- **WHAT YOU WILL DO**
Write out the data again in full, exactly as it reads.

- **DATA EXCERPT**
====

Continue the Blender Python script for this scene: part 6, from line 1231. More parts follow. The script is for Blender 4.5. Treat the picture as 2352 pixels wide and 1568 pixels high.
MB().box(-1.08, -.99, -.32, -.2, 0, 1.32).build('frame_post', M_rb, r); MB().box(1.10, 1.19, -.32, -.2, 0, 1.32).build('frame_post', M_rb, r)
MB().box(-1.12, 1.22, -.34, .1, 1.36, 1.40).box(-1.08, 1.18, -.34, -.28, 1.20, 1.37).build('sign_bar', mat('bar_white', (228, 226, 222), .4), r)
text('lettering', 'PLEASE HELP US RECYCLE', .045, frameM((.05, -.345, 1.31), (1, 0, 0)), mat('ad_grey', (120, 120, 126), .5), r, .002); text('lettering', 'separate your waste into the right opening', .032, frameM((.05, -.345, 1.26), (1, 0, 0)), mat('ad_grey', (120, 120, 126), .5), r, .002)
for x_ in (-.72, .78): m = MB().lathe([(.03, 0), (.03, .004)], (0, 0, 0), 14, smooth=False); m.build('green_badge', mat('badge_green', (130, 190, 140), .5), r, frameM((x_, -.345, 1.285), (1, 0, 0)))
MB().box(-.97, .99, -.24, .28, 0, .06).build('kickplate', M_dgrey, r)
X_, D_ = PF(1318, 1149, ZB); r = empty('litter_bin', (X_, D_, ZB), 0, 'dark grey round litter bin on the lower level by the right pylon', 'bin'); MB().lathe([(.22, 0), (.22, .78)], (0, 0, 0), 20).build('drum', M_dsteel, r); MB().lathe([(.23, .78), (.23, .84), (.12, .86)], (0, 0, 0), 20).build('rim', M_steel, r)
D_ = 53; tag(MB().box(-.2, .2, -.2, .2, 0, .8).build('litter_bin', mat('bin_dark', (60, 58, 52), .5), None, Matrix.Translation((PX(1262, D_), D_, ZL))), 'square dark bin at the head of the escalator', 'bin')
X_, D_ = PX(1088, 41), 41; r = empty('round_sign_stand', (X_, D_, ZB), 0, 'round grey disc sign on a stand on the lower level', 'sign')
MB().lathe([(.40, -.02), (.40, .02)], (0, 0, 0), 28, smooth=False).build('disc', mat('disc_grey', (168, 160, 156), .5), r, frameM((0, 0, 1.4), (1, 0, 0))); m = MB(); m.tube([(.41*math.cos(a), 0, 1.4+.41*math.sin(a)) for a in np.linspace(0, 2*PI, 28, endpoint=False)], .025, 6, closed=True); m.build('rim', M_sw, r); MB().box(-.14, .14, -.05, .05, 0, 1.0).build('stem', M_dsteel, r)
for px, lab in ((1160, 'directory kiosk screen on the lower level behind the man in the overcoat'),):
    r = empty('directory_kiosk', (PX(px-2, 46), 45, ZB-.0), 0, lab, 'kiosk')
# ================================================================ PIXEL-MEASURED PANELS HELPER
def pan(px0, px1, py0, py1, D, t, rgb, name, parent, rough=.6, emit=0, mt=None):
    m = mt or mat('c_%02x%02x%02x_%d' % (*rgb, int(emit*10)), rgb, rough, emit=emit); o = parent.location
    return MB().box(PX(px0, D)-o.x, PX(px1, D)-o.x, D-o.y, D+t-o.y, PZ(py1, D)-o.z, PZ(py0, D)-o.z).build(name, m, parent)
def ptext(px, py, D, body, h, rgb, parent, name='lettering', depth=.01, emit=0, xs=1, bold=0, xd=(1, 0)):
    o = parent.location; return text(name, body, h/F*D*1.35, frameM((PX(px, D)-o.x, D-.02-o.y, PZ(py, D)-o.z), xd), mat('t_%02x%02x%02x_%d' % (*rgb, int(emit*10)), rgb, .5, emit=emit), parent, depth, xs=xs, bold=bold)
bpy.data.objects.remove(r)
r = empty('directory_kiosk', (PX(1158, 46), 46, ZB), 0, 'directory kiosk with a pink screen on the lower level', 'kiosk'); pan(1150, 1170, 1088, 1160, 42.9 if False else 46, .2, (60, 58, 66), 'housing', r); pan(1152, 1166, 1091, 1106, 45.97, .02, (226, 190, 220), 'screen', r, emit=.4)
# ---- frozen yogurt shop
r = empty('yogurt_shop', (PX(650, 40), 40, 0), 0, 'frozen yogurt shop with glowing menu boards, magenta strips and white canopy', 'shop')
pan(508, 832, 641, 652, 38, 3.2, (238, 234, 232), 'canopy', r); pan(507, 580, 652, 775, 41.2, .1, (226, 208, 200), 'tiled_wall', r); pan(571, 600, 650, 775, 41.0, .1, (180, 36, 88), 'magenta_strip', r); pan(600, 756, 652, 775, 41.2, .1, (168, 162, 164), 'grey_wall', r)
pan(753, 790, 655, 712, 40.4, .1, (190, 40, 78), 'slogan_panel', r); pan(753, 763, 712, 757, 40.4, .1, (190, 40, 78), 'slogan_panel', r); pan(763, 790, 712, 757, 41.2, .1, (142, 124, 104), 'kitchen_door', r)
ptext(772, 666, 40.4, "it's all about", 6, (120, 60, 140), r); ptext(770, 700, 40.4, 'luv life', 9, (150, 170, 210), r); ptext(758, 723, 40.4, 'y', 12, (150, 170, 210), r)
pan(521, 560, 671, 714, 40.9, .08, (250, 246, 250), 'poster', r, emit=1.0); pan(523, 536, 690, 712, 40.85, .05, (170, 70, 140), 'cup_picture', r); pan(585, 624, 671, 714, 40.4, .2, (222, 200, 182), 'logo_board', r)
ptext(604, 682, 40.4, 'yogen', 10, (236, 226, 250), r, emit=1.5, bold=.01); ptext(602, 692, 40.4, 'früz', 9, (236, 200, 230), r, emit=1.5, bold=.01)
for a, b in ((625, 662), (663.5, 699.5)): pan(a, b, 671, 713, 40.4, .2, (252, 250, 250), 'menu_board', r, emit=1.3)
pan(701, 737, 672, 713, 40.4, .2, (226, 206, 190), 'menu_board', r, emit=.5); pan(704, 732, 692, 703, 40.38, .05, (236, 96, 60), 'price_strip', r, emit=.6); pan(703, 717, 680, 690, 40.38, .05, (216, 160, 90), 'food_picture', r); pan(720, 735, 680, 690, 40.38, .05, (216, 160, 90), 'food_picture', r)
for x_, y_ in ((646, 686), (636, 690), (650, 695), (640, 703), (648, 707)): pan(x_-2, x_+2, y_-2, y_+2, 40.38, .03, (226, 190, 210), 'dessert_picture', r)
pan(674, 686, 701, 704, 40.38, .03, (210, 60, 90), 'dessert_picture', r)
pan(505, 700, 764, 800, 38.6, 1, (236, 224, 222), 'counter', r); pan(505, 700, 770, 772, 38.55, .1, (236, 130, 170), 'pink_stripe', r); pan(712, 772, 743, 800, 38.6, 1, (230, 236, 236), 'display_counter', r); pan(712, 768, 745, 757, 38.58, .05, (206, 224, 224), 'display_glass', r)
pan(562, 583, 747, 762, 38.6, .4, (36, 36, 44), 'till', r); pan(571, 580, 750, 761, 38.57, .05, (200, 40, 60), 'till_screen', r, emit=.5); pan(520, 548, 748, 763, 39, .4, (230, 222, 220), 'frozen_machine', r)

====

- **EXERCISE OUTPUT**
Continue the Blender Python script for this scene: part 6, from line 1231. More parts follow. The script is for Blender 4.5. Treat the picture as 2352 pixels wide and 1568 pixels high.
MB().box(-1.08, -.99, -.32, -.2, 0, 1.32).build('frame_post', M_rb, r); MB().box(1.10, 1.19, -.32, -.2, 0, 1.32).build('frame_post', M_rb, r)
MB().box(-1.12, 1.22, -.34, .1, 1.36, 1.40).box(-1.08, 1.18, -.34, -.28, 1.20, 1.37).build('sign_bar', mat('bar_white', (228, 226, 222), .4), r)
text('lettering', 'PLEASE HELP US RECYCLE', .045, frameM((.05, -.345, 1.31), (1, 0, 0)), mat('ad_grey', (120, 120, 126), .5), r, .002); text('lettering', 'separate your waste into the right opening', .032, frameM((.05, -.345, 1.26), (1, 0, 0)), mat('ad_grey', (120, 120, 126), .5), r, .002)
for x_ in (-.72, .78): m = MB().lathe([(.03, 0), (.03, .004)], (0, 0, 0), 14, smooth=False); m.build('green_badge', mat('badge_green', (130, 190, 140), .5), r, frameM((x_, -.345, 1.285), (1, 0, 0)))
MB().box(-.97, .99, -.24, .28, 0, .06).build('kickplate', M_dgrey, r)
X_, D_ = PF(1318, 1149, ZB); r = empty('litter_bin', (X_, D_, ZB), 0, 'dark grey round litter bin on the lower level by the right pylon', 'bin'); MB().lathe([(.22, 0), (.22, .78)], (0, 0, 0), 20).build('drum', M_dsteel, r); MB().lathe([(.23, .78), (.23, .84), (.12, .86)], (0, 0, 0), 20).build('rim', M_steel, r)
D_ = 53; tag(MB().box(-.2, .2, -.2, .2, 0, .8).build('litter_bin', mat('bin_dark', (60, 58, 52), .5), None, Matrix.Translation((PX(1262, D_), D_, ZL))), 'square dark bin at the head of the escalator', 'bin')
X_, D_ = PX(1088, 41), 41; r = empty('round_sign_stand', (X_, D_, ZB), 0, 'round grey disc sign on a stand on the lower level', 'sign')
MB().lathe([(.40, -.02), (.40, .02)], (0, 0, 0), 28, smooth=False).build('disc', mat('disc_grey', (168, 160, 156), .5), r, frameM((0, 0, 1.4), (1, 0, 0))); m = MB(); m.tube([(.41*math.cos(a), 0, 1.4+.41*math.sin(a)) for a in np.linspace(0, 2*PI, 28, endpoint=False)], .025, 6, closed=True); m.build('rim', M_sw, r); MB().box(-.14, .14, -.05, .05, 0, 1.0).build('stem', M_dsteel, r)
for px, lab in ((1160, 'directory kiosk screen on the lower level behind the man in the overcoat'),):
    r = empty('directory_kiosk', (PX(px-2, 46), 45, ZB-.0), 0, lab, 'kiosk')
# ================================================================ PIXEL-MEASURED PANELS HELPER
def pan(px0, px1, py0, py1, D, t, rgb, name, parent, rough=.6, emit=0, mt=None):
    m = mt or mat('c_%02x%02x%02x_%d' % (*rgb, int(emit*10)), rgb, rough, emit=emit); o = parent.location
    return MB().box(PX(px0, D)-o.x, PX(px1, D)-o.x, D-o.y, D+t-o.y, PZ(py1, D)-o.z, PZ(py0, D)-o.z).build(name, m, parent)
def ptext(px, py, D, body, h, rgb, parent, name='lettering', depth=.01, emit=0, xs=1, bold=0, xd=(1, 0)):
    o = parent.location; return text(name, body, h/F*D*1.35, frameM((PX(px, D)-o.x, D-.02-o.y, PZ(py, D)-o.z), xd), mat('t_%02x%02x%02x_%d' % (*rgb, int(emit*10)), rgb, .5, emit=emit), parent, depth, xs=xs, bold=bold)
bpy.data.objects.remove(r)
r = empty('directory_kiosk', (PX(1158, 46), 46, ZB), 0, 'directory kiosk with a pink screen on the lower level', 'kiosk'); pan(1150, 1170, 1088, 1160, 42.9 if False else 46, .2, (60, 58, 66), 'housing', r); pan(1152, 1166, 1091, 1106, 45.97, .02, (226, 190, 220), 'screen', r, emit=.4)
# ---- frozen yogurt shop
r = empty('yogurt_shop', (PX(650, 40), 40, 0), 0, 'frozen yogurt shop with glowing menu boards, magenta strips and white canopy', 'shop')
pan(508, 832, 641, 652, 38, 3.2, (238, 234, 232), 'canopy', r); pan(507, 580, 652, 775, 41.2, .1, (226, 208, 200), 'tiled_wall', r); pan(571, 600, 650, 775, 41.0, .1, (180, 36, 88), 'magenta_strip', r); pan(600, 756, 652, 775, 41.2, .1, (168, 162, 164), 'grey_wall', r)
pan(753, 790, 655, 712, 40.4, .1, (190, 40, 78), 'slogan_panel', r); pan(753, 763, 712, 757, 40.4, .1, (190, 40, 78), 'slogan_panel', r); pan(763, 790, 712, 757, 41.2, .1, (142, 124, 104), 'kitchen_door', r)
ptext(772, 666, 40.4, "it's all about", 6, (120, 60, 140), r); ptext(770, 700, 40.4, 'luv life', 9, (150, 170, 210), r); ptext(758, 723, 40.4, 'y', 12, (150, 170, 210), r)
pan(521, 560, 671, 714, 40.9, .08, (250, 246, 250), 'poster', r, emit=1.0); pan(523, 536, 690, 712, 40.85, .05, (170, 70, 140), 'cup_picture', r); pan(585, 624, 671, 714, 40.4, .2, (222, 200, 182), 'logo_board', r)
ptext(604, 682, 40.4, 'yogen', 10, (236, 226, 250), r, emit=1.5, bold=.01); ptext(602, 692, 40.4, 'früz', 9, (236, 200, 230), r, emit=1.5, bold=.01)
for a, b in ((625, 662), (663.5, 699.5)): pan(a, b, 671, 713, 40.4, .2, (252, 250, 250), 'menu_board', r, emit=1.3)
pan(701, 737, 672, 713, 40.4, .2, (226, 206, 190), 'menu_board', r, emit=.5); pan(704, 732, 692, 703, 40.38, .05, (236, 96, 60), 'price_strip', r, emit=.6); pan(703, 717, 680, 690, 40.38, .05, (216, 160, 90), 'food_picture', r); pan(720, 735, 680, 690, 40.38, .05, (216, 160, 90), 'food_picture', r)
for x_, y_ in ((646, 686), (636, 690), (650, 695), (640, 703), (648, 707)): pan(x_-2, x_+2, y_-2, y_+2, 40.38, .03, (226, 190, 210), 'dessert_picture', r)
pan(674, 686, 701, 704, 40.38, .03, (210, 60, 90), 'dessert_picture', r)
pan(505, 700, 764, 800, 38.6, 1, (236, 224, 222), 'counter', r); pan(505, 700, 770, 772, 38.55, .1, (236, 130, 170), 'pink_stripe', r); pan(712, 772, 743, 800, 38.6, 1, (230, 236, 236), 'display_counter', r); pan(712, 768, 745, 757, 38.58, .05, (206, 224, 224), 'display_glass', r)
pan(562, 583, 747, 762, 38.6, .4, (36, 36, 44), 'till', r); pan(571, 580, 750, 761, 38.57, .05, (200, 40, 60), 'till_screen', r, emit=.5); pan(520, 548, 748, 763, 39, .4, (230, 222, 220), 'frozen_machine', r)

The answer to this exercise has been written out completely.